To answer also the question that was raised before about the differences between the two proposals. This- as Sharon’s just said- is funded by the entire Australian community through the taxpayer. It is done at a reasonable and modest level. It actually targets those people who need it. We’re not in the business of actually putting a tax on business in order for them to fund $75,000 payments to millionaires. We’re just not in that business. We don’t think it’s right, we think it’s wrong. On the question of tax, we actually are standing more broadly for bringing down the company tax rate by two percentage points. Our opponents are for bringing the company tax rate up two percentage points for those above five mil. It’s a pretty clear contrast.

JOURNALIST: Prime Minister, why is your leadership in crisis?

PM: Well that’s a point of language which you have used and used which is dramatically consistent with the dress which you have chosen today. It’s a great tie, it’s a nice hat, I like it a lot.
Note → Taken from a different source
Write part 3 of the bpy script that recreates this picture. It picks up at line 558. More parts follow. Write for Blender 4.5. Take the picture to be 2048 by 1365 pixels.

Can I just say this on the question which you’ve just pointed to- you know, reform is a tough business. Reform is a hard business. It’s a controversial business, and the key thing in the reform process is for Governments to maintain their nerve and for Governments to maintain their unity. This Government is doing both, and we’ll get on with it.

We intend to apply to this the same discipline that we’d apply as we negotiated our way through financial crisis, when many, many, many- including all of those opposite- attacked us daily over the measures that we took. We saw the country though that. We’ve seen the country though other challenges. And we’ll work our way through this challenge as well. Thanks folks.